Home > Uncategorized > Piketty’s dataset: part of a trend which is changing economics.

Piketty’s dataset: part of a trend which is changing economics.

Update: via Business Insider: this 2012 Cato Institute report by Steve Hanke and Nicholas Krus which, starting in France in 1796, carefully lists all 56 known episodes of hyperinflation (21 of which were connected with demise of Soviet Union and Yugoslavia).

I’m reading Thomas Piketty’s book about wealth, capital and inequality. At this moment one remark:

His book is based upon a very extensive ‘open source’ dataset which spans the centuries and the globe (wealth, return on capital, labour share, share of capital etc.). This seems to be part of a trend as Piketty is not the only economist who does this. Other examples are:

Carmen Reinhart and Kenneth Rogoff with their ‘This time it’s different. Eight centuries of financially folly‘ dataset, which spans the centuries and the globe (debt).

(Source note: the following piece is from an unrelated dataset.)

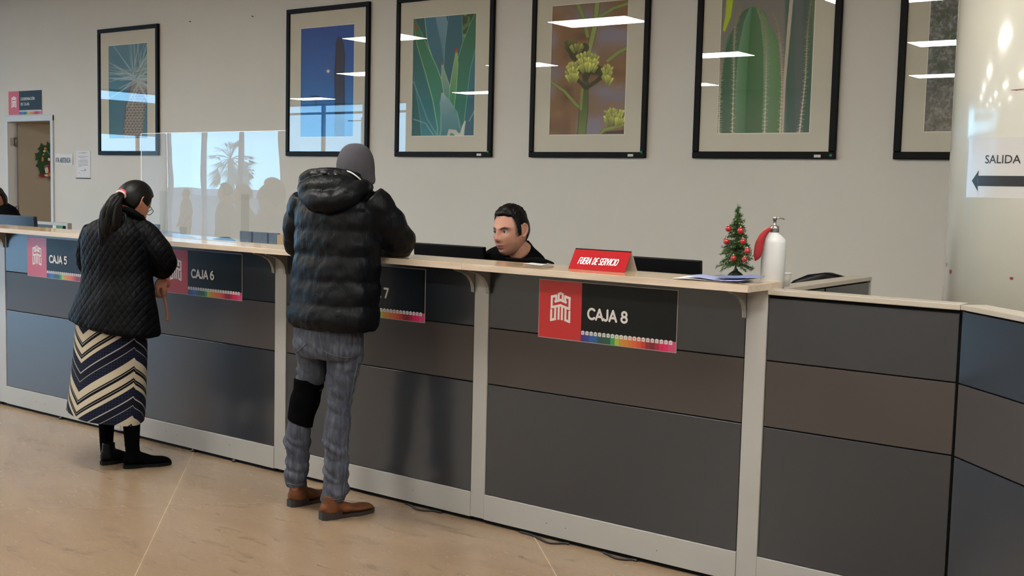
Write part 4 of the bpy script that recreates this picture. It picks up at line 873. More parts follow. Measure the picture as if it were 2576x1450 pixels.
class Head:
    def __init__(s, c, f, pitch=0, roll=0, scale=1.0):
        f = Vector((f.x, f.y, 0)).normalized(); l = Vector((-f.y, f.x, 0)); u = Vector((0,0,1))
        f2 = f*math.cos(pitch)-u*math.sin(pitch); u2 = u*math.cos(pitch)+f*math.sin(pitch)
        l2 = l*math.cos(roll)+u2*math.sin(roll); u3 = u2*math.cos(roll)-l*math.sin(roll)
        s.c = Vector(c); s.M = Matrix((f2, l2, u3)).transposed(); s.k = scale
    def w(s, p): return s.c+s.M @ (Vector(p)*s.k)
    def inv(s, p): return (s.M.transposed() @ (Vector(p)-s.c))/s.k
    def grid(s, fn, n=72, m_=48, th0=0):
        rs_ = [[s.w(fn(th0+2*pi*i/n, -pi/2+pi*(j+.5)/m_)) for i in range(n)] for j in range(m_)]
        return MB().rings(rs_)
    def ears(s):
        out = []
        for sg in (-1, 1):
            b = MB(); rim = [(.004,.072,.026),(-.006,.080,.033),(-.018,.085,.030),(-.024,.087,.014),(-.021,.086,-.004),(-.012,.083,-.020),(-.002,.078,-.028),(.004,.073,-.024)]
            rim = [tuple(c) for c in cmr(rim, 20)]
            b.tube([s.w((x, sg*y, z)) for x, y, z in rim], .0054*s.k, 8)
            b.ball(s.w((-.008, sg*.077, .003)), (.014*s.k,.006*s.k,.026*s.k), 12, rot=s.M)
            out.append(b)
        return out
def skincol(H, base, lip, brow=(30,24,22), stub=None):
    def fn(p):
        q = H.inv(p); c = np.array(base, float)
        if q.length < .2 and q.x > .03:
            c = c*(1-.5*min(1, gs(q.y, q.z, 0, -.065, .021, .008)*1.6))+np.array(lip)*.5*min(1, gs(q.y, q.z, 0, -.065, .021, .008)*1.6)
            k = min(1, gs(q.y, q.z, 0, -.0655, .022, .0018)*1.3)*.6; c = c*(1-k)+np.array((60,30,30))*k
            for sy in (-1, 1):
                k = .35*gs(q.y, q.z, sy*.031, .003, .02, .013); c = c*(1-k)+np.array((90,56,50))*k
                b = gs(q.y, q.z-.06*0, sy*.033, .0235-abs(abs(q.y)-.033)*.25, .0165, .0042); k = min(1, b*1.7)*.92; c = c*(1-k)+np.array(brow)*k
            k = .25*gs(q.y, q.z, 0, -.03, .02, .02); c = c*(1-k)+np.array((150,84,70))*k
            if stub:
                ay = abs(q.y); k = .75*sst(.040,.056,ay)*sst(.054,.036,q.x)*sst(-.034,-.008,q.z)*sst(-.02,.006,q.x); c = c*(1-k)+np.array((34,28,26))*k
                k = stub*(sst(-.045, -.06, q.z)*(1-.5*gs(q.y, q.z, 0, -.066, .022, .012))); c = c*(1-k)+np.array((70,56,54))*k
        return tuple(c)
    return fn
def eyes(H, parent, gaze=(0,0), r=.0112):
    M_ew = mat('eye_white', (205,196,190), .2, coat=.4); M_ei = mat('eye_iris', (34,22,18), .15, coat=.5); M_lid = mat('eyelid_line', (44,28,26), .6)
    for sg in (-1, 1):
        c = Vector((.0722, sg*.031, .003)); e = MB().ball(H.w(c), r*H.k, 20).build('eye', M_ew, parent)
        d = Vector((1, gaze[0], gaze[1])).normalized(); MB().ball(H.w(c+d*r*.58), r*.58*H.k, 14).build('iris', M_ei, e)
        l = MB()
        up = [(c.x+.0125-abs(t)*.0045, c.y+t*.0155, c.z+.0058-t*t*.0052) for t in (-1,-.6,-.2,.2,.6,1)]
        l.tube([H.w(p) for p in up], [.0006,.0016,.002,.002,.0016,.0006], 6); l.build('eyelid', M_lid, parent)
def torus_col(c, R, r, tilt=0): pass
def rpx(B, y, xl, xr, v, ratio, phi, n=36, dy=0, sq=1.0):
    """horizontal body section measured on the board: edges xl..xr, depth ratio, turned by phi; dy tips the right edge down"""
    L_, R_ = B.P(xl, y, v), B.P(xr, y, v); c = (L_+R_)/2; h = (R_-L_).dot(B.e1)/2; w = h/math.sqrt(math.cos(phi)**2+(ratio*math.sin(phi))**2)
    br = B.e1*math.cos(phi)-B.e2*math.sin(phi); bf = B.e1*math.sin(phi)+B.e2*math.cos(phi); pts = []
    for i in range(n):
        a = 2*pi*i/n; ca, sa = math.cos(a), math.sin(a); k = (abs(ca)**(2/sq)*1+abs(sa)**(2/sq))**(-sq/2) if sq != 1 else 1
        o = br*(w*ca*k)+bf*(w*ratio*sa*k); pts.append(c+o+Vector((0,0,-dy*o.dot(B.e1)/max(h, 1e-4))))
    return pts
def body_loft(B, keys, ratio, phi, n=36, m_=40, quilt=None, sq=1.0):
    C = cmr([tuple(k)+((0,) if len(k) == 4 else ()) for k in keys], m_); rs_ = []
    for (y, xl, xr, v, dy) in C:
        b = quilt(y) if quilt else 0
        rs_.append(rpx(B, y, xl-b, xr+b, v, ratio, phi, n, dy, sq))
    return MB().rings(rs_)
def limb(B, keys, n=18, m_=24, quilt=0, nq=4):
    C = cmr(keys, m_); pts = [B.P(c[0], c[1], c[2]) for c in C]; R = [c[3]*(1+quilt*(abs(math.sin(pi*nq*i/(m_-1)))**.6-.6)) for i, c in enumerate(C)]
    return MB().tube(pts, R, n)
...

The late Angus Maddison data on GDP  (dataset continued by ‘a group of close colleagues’) which span the millenia and the globe

The Bank for International Settlements with their recent dataset on house prices which span decades (for Norway: centuries) and the globe.

The (real) wages datasets of the International Institute of Social History (moderator: Jan Luiten van Zanden) which span the centuries and the globe.

These datasets are changing or did already change the science of economics. A common theme: there is no such thing as a stable monetary capitalist economy.

I do think that, as long as we have the Sveriges Riksbank prize in economics science in memory of Alfred Nobel, the founding and maintenance of such datahubs should be one of the arguments to award the prize.

  1. Fred Zaman
    May 25, 2014 at 8:54 pm

    In a Newtonian model of the economy currently in development, applied to Thomas Piketty’s macro-equilibrated economy, the inverted ratio g/s of Law 2 and the ratio r/α derived from Law 1 respectively represent the “velocity” components of the “momenta” of two different but tightly interconnected “economies” of the 99% and the wealthiest 1%, respectively dubbed “H. libertà” and “H. stato”; with the variables thereof in Eq. (1a) denoted by “[l]” and “[s],” the economic ratio of which is 1/β. The mass “m” of each economy represents what is done (economically, politically, and socially) respectively by the 99% and wealthiest 1%, in maintaining the “velocity” (rate of increase) of their respective economy; one perhaps often achieved at some expense to – or limitation of – the other.

    The internal dynamics of these interactions, represented by the economic equations of motion (1) below, establish and maintain over the long-term a slowly evolving “equilibrium,” between the income of the 99% and the capital of the wealthiest 1%. However, without further consideration, these equations don’t account for “external shocks” (technological, environmental, political, etc.) experienced by one or both economies. The names of the variables in these equations are from Machiavelli’s “The Prince”; the economics of which is Manichean so that “good” and “evil” both exist deeply intertwined.

    The question perhaps raised by these equations concerning today is: is it now approaching “Midnight” in Wall Street’s socioeconomic “Garden of Good and Evil”? Employed in applications to relevant data, Eq. (1) might provide concrete answers. What then are Eq. (1) to economists? How are economists to understand them? They in essence are equations of the economy’s dynamic “social history,” the dynamism of which then as well could provide some basis for predicting the economy’s future.

    (1a) p[l]j =
    [Sum(k=1,n) {m[l]n *
    Sum(k=1,n) v[l]n}] {j= 1,…, m}
    (1b) p[s]j =
    [Sum(k=1,n) {m[s]n *
    Sum(k=1,n) v[s]n} ] {j= 1,…, m}
    (1c) F[s]j = (d/dt) * p[l]j {j= 1,…, m}
    (1d) F[L]j = (d/dt) * p[s]j {j= 1,…, m}
    (1e) F[s]j = F[L]j {j= 1,…, m}
    (1f) F[_]j =
    [Sum(k=1,n) {m[s]n *
    m[l]n * MIFF}] {j= 1,…, m}

    (Cambria Math versions of Eq. (1) are available.)

    –velocity v: “H. virtú” (direction and rate of socioeconomic movement)
    –mass m: “H. mercennarius” (immanent force sustaining socioeconomic “v”)
    –momentum p: “H. principality” (resistance against externally induced change)
    –force F: “H. fortuna” (externally impressed forces producing socioeconomic change)
    –[l]: “H. libertà” (socioeconomic “principalities” of the 99%)
    –[s]: “H. stato” (socioeconomic “principalities” of the wealthiest 1%)
    –MFF: “Manichean force fields” that intertwine good and evil, being the mind’s creation, are sensory data subjectively experienced as such in the outside world. IAW Eq. (1), these fields – whether conceived as being subjective manifestations of mind, or objectively existing outside the mind – causally interconnect the socioeconomic “principalities” sustaining capitalism’s “wealthiest 1%” and “99%.”